What needs to be done | Work out how many lines of the data hold the string "script", and reply with that number alone.
[BEGIN Records supplied]
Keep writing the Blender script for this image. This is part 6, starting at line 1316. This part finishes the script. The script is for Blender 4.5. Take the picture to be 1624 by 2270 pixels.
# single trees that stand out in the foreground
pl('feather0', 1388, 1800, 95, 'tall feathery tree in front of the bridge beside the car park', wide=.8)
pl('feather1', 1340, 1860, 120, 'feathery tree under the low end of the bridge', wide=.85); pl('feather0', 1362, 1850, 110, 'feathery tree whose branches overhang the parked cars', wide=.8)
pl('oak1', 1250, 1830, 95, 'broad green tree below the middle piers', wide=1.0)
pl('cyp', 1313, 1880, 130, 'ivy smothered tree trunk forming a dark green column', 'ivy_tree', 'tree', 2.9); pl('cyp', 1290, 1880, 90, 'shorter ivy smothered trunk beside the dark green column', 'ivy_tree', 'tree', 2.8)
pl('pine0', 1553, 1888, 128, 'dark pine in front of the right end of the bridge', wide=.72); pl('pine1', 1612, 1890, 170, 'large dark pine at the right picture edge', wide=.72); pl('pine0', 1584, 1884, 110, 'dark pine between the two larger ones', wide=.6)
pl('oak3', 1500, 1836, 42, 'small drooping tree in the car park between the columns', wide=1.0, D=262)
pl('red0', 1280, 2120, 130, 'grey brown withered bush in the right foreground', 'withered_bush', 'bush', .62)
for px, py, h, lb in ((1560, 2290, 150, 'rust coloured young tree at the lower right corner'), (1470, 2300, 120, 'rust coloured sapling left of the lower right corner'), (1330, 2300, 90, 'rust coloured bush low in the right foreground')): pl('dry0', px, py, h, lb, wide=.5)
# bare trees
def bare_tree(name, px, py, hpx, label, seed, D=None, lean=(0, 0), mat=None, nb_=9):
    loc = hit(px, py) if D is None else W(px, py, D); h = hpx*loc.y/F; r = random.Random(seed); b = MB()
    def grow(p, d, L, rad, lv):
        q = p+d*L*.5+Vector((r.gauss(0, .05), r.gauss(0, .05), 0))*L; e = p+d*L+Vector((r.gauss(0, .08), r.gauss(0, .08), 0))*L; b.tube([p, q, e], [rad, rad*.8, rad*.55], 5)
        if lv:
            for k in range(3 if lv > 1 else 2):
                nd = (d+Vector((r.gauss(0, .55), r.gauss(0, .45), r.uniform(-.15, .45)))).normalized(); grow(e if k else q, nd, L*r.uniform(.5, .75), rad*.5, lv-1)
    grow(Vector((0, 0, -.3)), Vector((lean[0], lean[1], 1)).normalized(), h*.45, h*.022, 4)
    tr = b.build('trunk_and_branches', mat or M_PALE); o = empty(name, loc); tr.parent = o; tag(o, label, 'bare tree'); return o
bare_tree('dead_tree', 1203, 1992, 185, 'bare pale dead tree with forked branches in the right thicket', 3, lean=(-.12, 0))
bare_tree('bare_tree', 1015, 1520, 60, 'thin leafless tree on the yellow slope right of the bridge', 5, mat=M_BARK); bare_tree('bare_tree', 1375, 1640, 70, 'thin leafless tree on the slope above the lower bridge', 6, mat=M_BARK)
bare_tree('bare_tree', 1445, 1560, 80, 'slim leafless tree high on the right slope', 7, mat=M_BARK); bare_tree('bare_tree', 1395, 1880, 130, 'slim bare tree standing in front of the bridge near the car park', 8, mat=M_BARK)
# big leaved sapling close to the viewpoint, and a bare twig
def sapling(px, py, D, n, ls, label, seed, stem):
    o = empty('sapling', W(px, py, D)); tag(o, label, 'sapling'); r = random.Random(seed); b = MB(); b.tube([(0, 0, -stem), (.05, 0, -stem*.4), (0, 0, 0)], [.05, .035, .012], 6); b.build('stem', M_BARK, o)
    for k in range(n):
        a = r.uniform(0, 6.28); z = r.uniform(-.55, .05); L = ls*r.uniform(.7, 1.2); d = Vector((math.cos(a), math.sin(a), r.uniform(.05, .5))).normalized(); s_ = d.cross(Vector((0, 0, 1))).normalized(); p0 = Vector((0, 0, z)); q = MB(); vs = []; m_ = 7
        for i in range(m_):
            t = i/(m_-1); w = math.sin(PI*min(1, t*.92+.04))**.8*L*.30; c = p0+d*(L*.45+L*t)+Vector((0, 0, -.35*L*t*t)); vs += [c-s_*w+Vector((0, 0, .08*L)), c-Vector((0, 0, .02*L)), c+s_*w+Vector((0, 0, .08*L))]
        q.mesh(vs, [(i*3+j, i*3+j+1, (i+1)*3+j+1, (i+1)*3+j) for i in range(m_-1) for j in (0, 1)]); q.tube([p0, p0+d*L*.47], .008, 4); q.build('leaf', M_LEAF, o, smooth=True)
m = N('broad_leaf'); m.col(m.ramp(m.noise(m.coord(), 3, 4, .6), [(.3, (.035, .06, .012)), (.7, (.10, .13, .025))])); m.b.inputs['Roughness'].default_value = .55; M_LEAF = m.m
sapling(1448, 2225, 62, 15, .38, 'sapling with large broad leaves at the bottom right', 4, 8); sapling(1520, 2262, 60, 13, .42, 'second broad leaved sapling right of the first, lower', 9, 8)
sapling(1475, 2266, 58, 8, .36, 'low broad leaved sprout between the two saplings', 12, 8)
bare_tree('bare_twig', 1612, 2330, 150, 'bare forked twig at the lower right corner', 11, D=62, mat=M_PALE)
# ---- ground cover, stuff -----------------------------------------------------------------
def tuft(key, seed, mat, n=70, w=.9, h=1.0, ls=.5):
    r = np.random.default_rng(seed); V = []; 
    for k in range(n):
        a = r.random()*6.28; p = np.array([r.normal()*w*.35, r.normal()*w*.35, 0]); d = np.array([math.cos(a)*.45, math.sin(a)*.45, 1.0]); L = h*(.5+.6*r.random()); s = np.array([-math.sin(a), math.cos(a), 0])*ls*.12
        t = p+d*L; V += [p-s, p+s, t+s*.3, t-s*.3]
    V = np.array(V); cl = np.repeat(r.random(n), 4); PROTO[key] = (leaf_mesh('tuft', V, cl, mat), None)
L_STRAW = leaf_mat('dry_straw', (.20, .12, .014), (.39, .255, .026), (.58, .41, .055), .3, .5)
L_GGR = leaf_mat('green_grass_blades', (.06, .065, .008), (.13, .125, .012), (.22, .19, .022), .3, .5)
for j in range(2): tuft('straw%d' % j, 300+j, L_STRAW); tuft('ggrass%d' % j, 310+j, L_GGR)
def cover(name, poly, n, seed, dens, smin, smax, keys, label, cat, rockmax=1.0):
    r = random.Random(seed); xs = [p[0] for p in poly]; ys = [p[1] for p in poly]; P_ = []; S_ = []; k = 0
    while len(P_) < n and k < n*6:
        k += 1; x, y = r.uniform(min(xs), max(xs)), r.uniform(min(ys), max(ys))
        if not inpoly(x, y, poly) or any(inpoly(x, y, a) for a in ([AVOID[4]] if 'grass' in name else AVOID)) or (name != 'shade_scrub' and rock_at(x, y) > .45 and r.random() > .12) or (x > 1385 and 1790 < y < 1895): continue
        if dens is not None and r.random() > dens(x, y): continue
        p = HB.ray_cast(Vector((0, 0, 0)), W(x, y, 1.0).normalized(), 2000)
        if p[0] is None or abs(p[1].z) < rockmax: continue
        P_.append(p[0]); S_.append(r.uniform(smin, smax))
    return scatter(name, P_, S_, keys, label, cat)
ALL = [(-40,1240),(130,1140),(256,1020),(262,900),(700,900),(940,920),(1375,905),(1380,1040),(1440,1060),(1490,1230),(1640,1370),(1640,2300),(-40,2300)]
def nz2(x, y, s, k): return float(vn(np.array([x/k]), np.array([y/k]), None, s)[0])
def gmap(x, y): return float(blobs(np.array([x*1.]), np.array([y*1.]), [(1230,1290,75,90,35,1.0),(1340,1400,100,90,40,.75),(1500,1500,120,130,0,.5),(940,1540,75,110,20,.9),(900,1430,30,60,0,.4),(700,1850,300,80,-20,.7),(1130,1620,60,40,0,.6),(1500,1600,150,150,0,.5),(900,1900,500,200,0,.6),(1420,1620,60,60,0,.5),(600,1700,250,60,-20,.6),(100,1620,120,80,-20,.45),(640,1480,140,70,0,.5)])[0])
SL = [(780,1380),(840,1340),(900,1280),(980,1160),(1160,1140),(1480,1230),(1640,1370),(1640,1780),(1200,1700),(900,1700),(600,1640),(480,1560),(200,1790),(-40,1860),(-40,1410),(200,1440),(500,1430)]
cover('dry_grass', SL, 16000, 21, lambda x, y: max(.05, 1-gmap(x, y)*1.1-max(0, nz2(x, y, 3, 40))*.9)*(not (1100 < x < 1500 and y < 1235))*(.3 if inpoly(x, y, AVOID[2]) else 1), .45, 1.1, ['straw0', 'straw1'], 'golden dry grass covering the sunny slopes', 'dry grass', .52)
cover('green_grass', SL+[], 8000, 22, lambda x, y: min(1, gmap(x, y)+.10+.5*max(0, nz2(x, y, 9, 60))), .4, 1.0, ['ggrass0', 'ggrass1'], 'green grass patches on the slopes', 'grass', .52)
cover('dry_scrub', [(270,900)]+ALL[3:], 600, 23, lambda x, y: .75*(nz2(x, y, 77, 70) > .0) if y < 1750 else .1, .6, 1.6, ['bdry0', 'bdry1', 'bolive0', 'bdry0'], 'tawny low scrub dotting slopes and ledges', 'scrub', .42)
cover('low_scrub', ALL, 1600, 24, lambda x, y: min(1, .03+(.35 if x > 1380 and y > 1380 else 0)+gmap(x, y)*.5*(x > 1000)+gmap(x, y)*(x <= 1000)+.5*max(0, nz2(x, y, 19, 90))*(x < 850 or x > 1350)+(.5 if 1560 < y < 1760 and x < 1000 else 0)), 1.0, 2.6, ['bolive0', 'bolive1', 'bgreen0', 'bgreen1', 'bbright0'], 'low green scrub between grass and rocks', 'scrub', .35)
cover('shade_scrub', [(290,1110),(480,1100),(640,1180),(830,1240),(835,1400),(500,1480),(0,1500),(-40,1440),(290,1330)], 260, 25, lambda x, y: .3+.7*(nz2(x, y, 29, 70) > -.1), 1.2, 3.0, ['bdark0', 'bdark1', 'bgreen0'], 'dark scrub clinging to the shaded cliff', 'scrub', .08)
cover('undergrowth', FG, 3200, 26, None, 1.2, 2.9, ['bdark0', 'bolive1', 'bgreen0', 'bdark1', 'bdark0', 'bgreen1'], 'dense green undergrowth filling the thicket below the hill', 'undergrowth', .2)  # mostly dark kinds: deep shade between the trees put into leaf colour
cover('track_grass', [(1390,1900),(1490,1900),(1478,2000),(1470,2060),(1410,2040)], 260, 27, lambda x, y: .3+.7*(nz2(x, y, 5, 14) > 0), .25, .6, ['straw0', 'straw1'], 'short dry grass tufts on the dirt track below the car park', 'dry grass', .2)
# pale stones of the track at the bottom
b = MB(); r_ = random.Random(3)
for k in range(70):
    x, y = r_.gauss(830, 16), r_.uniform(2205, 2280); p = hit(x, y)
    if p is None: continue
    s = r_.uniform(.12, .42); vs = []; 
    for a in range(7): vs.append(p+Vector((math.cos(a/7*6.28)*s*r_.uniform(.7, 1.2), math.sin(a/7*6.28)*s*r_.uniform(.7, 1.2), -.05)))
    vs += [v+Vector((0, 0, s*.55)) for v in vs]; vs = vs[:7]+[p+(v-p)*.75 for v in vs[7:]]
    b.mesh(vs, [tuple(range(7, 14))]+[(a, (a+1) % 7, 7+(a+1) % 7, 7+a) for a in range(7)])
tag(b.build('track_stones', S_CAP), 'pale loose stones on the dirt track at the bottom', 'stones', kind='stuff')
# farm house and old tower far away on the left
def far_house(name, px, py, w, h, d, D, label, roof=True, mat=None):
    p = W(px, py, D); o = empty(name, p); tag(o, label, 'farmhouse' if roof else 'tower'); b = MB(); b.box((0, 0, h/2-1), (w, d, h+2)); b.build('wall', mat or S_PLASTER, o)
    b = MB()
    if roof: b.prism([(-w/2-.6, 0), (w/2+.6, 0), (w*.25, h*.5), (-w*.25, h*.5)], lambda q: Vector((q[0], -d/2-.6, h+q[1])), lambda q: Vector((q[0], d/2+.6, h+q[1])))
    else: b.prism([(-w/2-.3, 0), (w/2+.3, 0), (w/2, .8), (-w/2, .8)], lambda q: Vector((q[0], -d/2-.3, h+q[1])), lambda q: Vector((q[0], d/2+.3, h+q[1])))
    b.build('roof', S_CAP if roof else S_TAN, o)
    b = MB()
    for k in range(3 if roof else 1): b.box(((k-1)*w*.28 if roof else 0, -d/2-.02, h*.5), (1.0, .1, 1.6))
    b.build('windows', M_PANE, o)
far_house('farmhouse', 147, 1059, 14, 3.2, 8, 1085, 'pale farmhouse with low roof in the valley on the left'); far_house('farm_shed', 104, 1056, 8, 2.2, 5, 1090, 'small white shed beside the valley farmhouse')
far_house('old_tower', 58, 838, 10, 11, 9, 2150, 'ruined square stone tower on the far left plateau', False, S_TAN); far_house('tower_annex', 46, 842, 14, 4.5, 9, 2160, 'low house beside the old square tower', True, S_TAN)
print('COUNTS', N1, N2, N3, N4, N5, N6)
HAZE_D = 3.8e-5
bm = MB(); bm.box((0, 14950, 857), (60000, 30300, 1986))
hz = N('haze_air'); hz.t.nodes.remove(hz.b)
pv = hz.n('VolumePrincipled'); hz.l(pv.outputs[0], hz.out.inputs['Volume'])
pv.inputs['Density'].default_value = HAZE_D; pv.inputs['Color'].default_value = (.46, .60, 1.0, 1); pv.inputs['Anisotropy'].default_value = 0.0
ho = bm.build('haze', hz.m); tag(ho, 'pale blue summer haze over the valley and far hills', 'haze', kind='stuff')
[END Records supplied]
[BEGIN Records supplied]
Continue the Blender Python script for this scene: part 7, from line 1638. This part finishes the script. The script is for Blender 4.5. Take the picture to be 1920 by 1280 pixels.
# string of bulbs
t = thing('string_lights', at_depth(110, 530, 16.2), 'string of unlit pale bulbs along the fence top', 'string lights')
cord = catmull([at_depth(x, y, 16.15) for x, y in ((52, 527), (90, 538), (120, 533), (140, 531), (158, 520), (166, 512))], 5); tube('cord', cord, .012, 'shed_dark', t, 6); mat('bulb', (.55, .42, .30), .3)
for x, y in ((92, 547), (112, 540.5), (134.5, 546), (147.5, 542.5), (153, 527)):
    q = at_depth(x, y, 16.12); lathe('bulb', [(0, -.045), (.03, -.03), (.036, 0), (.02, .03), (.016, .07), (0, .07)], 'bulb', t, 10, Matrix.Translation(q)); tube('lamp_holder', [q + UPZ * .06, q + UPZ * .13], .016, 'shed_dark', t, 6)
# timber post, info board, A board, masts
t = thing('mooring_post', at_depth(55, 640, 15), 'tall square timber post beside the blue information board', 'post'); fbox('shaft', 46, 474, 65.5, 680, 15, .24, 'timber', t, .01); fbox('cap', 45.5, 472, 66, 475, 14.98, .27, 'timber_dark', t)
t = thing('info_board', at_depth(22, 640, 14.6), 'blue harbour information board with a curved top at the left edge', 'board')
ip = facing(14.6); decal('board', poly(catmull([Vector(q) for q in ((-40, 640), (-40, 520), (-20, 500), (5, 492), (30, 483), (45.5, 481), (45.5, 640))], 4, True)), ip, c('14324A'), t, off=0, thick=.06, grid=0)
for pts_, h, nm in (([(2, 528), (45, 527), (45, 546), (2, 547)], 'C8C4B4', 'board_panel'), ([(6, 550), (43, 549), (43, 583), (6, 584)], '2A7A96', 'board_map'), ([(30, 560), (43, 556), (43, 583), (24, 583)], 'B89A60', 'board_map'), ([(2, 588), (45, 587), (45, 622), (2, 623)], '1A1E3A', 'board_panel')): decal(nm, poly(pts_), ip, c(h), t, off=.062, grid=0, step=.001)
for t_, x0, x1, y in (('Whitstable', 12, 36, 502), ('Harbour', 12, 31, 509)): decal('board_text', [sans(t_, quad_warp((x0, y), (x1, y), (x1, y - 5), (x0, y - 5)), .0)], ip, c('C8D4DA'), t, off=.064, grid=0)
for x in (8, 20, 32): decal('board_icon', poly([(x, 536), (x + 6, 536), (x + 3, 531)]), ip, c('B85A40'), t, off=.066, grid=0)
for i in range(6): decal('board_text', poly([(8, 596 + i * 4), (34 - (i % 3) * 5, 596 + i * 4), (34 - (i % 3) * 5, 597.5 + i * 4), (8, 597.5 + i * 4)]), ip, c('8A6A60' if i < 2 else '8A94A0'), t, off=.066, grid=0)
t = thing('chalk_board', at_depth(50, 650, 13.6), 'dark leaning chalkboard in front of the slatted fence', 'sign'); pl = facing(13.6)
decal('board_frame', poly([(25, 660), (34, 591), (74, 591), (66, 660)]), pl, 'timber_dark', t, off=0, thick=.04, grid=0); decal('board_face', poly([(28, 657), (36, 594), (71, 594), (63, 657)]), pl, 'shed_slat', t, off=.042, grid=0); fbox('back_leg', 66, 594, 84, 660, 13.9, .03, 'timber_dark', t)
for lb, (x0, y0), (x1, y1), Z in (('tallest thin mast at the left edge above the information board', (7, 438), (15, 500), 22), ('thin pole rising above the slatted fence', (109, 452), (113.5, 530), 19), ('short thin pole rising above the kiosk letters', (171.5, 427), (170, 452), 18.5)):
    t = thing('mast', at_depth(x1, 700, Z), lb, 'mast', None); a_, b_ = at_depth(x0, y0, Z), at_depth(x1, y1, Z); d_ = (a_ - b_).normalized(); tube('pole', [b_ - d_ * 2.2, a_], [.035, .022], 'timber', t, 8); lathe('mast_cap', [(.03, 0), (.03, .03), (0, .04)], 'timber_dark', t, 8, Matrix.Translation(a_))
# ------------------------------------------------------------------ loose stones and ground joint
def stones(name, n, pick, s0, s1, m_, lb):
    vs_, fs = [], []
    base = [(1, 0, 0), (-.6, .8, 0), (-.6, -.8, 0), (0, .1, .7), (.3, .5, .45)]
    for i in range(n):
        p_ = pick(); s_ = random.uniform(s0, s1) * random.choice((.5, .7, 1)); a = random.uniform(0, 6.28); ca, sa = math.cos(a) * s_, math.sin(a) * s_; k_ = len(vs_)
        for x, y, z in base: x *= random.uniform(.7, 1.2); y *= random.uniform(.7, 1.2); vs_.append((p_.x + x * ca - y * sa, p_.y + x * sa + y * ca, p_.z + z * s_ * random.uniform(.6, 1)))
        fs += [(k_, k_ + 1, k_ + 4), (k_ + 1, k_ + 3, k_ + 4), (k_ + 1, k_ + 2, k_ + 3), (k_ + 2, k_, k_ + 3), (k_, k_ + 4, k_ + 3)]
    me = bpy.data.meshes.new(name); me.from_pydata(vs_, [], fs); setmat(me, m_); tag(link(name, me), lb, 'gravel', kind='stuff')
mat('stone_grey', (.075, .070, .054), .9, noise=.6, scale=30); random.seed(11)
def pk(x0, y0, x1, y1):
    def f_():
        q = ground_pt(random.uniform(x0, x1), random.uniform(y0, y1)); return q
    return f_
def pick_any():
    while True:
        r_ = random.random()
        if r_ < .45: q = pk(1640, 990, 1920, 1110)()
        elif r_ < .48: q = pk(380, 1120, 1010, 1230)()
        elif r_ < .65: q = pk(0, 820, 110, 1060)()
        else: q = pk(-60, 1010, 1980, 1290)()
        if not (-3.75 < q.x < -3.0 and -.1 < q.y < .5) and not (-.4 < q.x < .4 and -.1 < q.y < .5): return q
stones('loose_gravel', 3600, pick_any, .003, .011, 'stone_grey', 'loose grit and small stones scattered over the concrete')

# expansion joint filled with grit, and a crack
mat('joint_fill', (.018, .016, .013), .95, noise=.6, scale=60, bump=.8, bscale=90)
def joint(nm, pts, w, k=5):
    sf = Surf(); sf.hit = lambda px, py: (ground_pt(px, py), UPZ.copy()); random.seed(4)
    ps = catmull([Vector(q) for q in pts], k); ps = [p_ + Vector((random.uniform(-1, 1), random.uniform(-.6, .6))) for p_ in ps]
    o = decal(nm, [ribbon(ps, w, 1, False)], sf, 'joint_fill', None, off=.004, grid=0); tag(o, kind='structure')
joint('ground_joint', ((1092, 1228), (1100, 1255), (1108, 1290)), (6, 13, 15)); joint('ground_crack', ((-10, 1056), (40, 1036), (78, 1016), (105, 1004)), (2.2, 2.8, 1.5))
[END Records supplied]
Expected answer | 2